Banjir semakin sering melanda Aceh Utara, Aceh Timur, Aceh Tamiang, dan Lhokseumawe karena daerah aliran sungai dalam keadaan kritis dan tutupan hutan di kawasan hulu kian berkurang.
Oleh
ZULKARNAINI
·3 menit baca
BANDA ACEH, KOMPAS — Banjir karena luapan sungai melanda Kabupaten Aceh Utara, Aceh Timur, Aceh Tamiang, dan Lhokseumawe sejak Minggu (27/2/2022) hingga Senin (28/2/2022). Ribuan orang mengungsi karena rumahnya terendam.
Berdasarkan laporan dari Pusat Pengendalian Operasi Penanggulangan Bencana (Posdalops) Badan Penanggulangan Bencana Aceh, jumlah desa yang tergenang sebanyak 120 desa.
Desa yang tergenang sebanyak 70 desa di Aceh Timur, 26 desa di Aceh Utara, 14 desa di Lhokseumawe, dan 10 desa di Aceh Tamiang.
Kepala Badan Penanggulangan Bencana Daerah (BPBD) Aceh Timur Ashadi menuturkan sebanyak 2.855 rumah warga terendam banjir. Dari 10.344 warga yang terdampak, sebanyak 2.178 jiwa mengungsi ke balai desa. ”Banjir meluas. Kami masih mendata desa-desa yang tergenang,” kata Ashadi.
Ketinggian air di permukiman warga 40 sentimeter hingga 1 meter. Beberapa desa di Kecamatan Darul Aman dan Ranto Peureulak, ketinggian air mencapai 1 meter.
Banjir di Aceh Timur juga sempat merendam jalan nasional Aceh-Medan. Namun, kendaraan masih bisa melintasinya. ”Akibat intensitas hujan yang tinggi sejak Jumat (25/2/2022) telah memicu banjir dan tanah longsor,” kata Ashadi.
Di Aceh Utara, banjir melanda sejak Minggu pagi.

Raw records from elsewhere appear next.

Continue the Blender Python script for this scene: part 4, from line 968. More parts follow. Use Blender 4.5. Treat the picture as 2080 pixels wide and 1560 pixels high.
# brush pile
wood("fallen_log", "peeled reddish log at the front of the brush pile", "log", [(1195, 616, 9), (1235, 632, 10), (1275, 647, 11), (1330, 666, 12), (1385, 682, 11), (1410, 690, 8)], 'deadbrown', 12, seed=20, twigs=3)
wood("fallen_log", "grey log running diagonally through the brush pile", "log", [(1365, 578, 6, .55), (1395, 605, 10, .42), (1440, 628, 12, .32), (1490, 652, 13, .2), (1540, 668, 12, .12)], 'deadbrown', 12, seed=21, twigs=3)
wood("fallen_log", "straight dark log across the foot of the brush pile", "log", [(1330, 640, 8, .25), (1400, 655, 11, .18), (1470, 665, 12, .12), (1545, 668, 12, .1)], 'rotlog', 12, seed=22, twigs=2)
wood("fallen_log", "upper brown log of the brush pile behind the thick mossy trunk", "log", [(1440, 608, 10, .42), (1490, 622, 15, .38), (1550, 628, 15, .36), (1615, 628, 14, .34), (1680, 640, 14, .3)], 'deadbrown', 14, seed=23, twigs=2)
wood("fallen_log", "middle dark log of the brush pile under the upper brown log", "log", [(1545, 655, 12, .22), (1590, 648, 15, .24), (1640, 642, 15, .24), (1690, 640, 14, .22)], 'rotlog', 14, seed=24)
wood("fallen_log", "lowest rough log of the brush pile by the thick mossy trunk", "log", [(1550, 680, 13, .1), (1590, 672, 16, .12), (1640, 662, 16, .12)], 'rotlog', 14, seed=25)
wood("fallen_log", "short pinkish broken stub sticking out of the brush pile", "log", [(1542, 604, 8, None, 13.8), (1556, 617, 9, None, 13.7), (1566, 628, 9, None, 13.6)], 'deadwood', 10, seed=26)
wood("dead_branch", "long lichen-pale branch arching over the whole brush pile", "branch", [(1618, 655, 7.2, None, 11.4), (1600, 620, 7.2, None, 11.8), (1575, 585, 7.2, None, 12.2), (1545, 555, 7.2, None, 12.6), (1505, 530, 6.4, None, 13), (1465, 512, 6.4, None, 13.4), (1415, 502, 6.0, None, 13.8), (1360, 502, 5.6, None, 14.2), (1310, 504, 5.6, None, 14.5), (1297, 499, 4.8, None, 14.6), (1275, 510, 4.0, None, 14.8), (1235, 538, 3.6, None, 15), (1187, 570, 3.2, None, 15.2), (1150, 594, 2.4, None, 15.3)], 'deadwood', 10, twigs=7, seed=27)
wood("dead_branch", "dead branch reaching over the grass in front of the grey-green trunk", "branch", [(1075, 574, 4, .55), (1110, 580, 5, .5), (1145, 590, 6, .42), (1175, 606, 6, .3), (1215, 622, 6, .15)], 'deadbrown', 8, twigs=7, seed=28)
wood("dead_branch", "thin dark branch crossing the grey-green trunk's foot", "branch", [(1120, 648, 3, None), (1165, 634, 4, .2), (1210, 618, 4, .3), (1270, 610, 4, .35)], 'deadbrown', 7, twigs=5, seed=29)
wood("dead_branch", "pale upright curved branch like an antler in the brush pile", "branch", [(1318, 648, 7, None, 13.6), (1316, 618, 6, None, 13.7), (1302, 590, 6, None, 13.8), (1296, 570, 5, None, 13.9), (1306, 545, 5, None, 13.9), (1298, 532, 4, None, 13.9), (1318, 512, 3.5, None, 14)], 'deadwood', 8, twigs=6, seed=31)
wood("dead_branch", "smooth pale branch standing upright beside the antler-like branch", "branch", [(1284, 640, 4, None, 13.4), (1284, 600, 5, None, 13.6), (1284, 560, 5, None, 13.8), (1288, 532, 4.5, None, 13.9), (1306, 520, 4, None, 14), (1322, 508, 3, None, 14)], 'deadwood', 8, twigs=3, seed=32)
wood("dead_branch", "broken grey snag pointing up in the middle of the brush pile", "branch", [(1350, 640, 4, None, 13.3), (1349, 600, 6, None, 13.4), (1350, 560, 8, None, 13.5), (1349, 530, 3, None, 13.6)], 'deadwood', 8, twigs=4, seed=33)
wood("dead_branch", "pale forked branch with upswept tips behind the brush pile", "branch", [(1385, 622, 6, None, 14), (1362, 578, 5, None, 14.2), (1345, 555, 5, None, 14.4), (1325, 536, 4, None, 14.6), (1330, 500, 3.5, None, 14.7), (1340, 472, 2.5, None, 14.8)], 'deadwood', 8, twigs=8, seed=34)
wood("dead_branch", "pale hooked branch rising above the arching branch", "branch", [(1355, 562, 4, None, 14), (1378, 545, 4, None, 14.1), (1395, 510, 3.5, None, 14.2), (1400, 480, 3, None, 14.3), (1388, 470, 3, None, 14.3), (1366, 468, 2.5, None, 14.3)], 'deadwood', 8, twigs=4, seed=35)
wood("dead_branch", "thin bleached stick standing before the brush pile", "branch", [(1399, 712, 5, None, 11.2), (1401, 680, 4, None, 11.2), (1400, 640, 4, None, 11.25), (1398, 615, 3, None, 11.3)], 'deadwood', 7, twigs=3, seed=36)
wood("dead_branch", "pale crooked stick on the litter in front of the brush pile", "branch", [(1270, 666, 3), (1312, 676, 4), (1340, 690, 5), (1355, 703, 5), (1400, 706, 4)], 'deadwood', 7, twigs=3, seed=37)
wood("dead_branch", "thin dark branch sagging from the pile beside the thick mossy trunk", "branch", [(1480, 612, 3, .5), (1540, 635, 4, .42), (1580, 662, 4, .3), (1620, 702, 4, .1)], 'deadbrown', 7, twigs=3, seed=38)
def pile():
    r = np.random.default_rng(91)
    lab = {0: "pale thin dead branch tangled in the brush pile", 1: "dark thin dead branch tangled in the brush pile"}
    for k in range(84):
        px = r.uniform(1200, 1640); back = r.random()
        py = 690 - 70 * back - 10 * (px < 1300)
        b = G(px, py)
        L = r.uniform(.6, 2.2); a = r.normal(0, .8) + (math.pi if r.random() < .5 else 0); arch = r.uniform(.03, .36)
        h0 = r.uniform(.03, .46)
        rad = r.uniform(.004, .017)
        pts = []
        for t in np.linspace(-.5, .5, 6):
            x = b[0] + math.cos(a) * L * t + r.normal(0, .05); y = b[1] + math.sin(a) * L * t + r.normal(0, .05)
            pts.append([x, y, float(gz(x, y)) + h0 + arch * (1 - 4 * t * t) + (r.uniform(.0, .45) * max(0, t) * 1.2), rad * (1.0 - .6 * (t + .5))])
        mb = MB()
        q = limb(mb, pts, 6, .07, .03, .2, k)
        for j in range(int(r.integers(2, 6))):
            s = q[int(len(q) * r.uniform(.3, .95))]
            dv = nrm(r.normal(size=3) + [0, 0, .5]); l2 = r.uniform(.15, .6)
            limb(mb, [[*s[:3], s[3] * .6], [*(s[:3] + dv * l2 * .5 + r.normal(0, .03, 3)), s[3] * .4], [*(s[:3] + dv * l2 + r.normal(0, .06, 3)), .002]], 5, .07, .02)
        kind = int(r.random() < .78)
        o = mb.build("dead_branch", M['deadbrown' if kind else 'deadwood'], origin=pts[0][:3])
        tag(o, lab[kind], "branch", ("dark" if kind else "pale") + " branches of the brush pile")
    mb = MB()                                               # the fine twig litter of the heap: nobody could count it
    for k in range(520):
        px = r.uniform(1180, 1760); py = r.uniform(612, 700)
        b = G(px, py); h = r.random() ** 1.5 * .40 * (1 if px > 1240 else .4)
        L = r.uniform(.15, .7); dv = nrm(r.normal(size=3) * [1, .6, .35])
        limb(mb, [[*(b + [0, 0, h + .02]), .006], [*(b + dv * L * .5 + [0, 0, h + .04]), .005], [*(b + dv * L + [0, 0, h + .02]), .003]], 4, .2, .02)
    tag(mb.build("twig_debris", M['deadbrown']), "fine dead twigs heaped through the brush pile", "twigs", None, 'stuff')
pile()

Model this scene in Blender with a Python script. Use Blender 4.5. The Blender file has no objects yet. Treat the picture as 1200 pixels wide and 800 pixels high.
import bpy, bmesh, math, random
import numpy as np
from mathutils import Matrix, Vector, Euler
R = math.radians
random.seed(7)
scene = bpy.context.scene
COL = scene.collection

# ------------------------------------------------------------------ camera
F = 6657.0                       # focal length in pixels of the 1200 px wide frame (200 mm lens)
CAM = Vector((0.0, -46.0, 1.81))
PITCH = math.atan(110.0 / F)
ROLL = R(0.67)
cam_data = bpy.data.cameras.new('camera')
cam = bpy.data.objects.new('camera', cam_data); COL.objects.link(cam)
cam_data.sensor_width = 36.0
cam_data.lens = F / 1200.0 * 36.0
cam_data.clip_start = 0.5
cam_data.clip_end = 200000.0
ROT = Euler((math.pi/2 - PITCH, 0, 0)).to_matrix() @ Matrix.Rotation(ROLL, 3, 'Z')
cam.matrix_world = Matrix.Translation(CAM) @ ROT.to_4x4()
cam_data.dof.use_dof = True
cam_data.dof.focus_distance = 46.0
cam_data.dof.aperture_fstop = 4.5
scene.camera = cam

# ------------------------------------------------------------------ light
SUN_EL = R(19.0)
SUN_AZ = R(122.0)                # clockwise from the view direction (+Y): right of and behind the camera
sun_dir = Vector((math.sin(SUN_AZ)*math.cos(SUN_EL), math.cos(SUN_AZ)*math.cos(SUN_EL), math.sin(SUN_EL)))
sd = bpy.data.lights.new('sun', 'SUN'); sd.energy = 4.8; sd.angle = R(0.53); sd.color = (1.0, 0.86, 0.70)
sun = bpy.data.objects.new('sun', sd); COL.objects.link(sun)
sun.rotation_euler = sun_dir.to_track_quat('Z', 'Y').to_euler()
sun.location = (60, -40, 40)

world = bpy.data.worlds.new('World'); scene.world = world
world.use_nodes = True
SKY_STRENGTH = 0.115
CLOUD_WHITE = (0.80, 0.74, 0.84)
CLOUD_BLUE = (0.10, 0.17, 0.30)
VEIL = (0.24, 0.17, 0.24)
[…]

Kawasan yang tergenang meliputi Kecamatan Pirak Timu, Lhoksukon, Matangkuli, Langkahan, dan Tanah Luas. Kawasan tersebut menjadi langganan banjir.
Kepala BPBD Aceh Utara Asnawi menuturkan, Sungai Keureuto dan Pirak meluap setelah diguyur hujan deras di kawasan hulu di Bener Meriah.
Berdasarkan data sementara dari BPBD Aceh Utara, sebanyak 2.669 warga terdampak banjir. ”Sebagian warga mengungsi ke Meunasah (balai desa) dan sebagian masih bertahan di rumah,” kata Asnawi.
Banjir di Aceh Timur dan Aceh sejak 2022 terjadi sebanyak dua kali. Pada awal tahun banjir melanda durasi waktu mencapai sepuluh hari. Banjir semakin sering melanda kawasan itu disebabkan daerah aliran sungai dalam keadaan kritis dan tutupan hutan di kawasan hulu kian berkurang.
Berdasarkan data dari Balai Pengelolaan Daerah Aliran Sungai dan Hutan Lindung Krueng Aceh, Sungai Pereulak di Aceh Timur dan Sungai Keureto di Aceh Utara dalam keadaan kritis. Dua sungai ini paling sering meluap saat terjadi hujan dalam intensitas tinggi.
Sebelumnya, dosen Teknik Lingkungan Universitas Serambi Mekkah, Banda Aceh, Teuku Muhammad Zulfikar, menuturkan, banjir di Aceh adalah akumulasi dari dampak pengelolaan lingkungan yang buruk.
”Hutan rusak, daerah aliran sungai kritis, dan infrastruktur tidak memadai. Jadi, hujan bukan pemicu tunggal banjir,” ujar Zulfikar.
Zulfikar mengatakan, deforestasi atau kehilangan tutupan hutan di hulu membuat daya serap air tanah lemah. Dalam waktu yang lama pada kawasan yang gundul, genangan air hujan membentuk kawah-kawah. Saat tanah kian jenuh, air akan tumpah ke dataran lebih rendah, menyapu semua yang ada. Banjir bandang pun tidak terhindarkan.